Strategies for Dyslexia
Here are many easy, practical strategies that can support children with dyslexia both at school and at home. Small adaptations to day-to-day practice can make a huge difference and ensure that they are learning effectively:
- Sit your child where they can see you and ask for help easily
- Give your child ‘thinking time’ to process information and respond
- Make instructions short and simple.
- Break tasks down into small manageable steps (My Task Board- see below)
- Explain and present information many times in various ways (pictures, flow charts, diagrams)
- Ask your child to repeat instructions so you can check their understanding
- Display prompts and reminders about what to do, where to find things, useful words
- Label equipment - always keep this in the same place, indicate items when mentioned
- Provide alphabet strips, word banks, numbered prompts of what to do
- Provide - and demonstrate how to use - practical aids (calculator, number/tables squares)

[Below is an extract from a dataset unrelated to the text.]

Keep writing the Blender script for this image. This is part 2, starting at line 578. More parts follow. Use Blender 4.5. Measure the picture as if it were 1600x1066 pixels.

- Use multi-sensory approaches to ensure that information is absorbed and stored.
- Many children with dyslexia are kinaesthetic learners (they learn by doing). Engage them in purposeful movement, using rhythm and visual activities to stimulate memory and trigger recall
- Encourage alternatives to writing - respond by drawing or dictating/recording answers.
- Check your child’s learning by non-written responses - draw, act out, sing, dictate answers
- Give plenty of time to complete written work- encourage typing skills
- Encourage the use of books in audio/digital format to support individual access to texts
- Minimise the number of errors you highlight – perhaps only one of each type. Suggest how to avoid these in the future.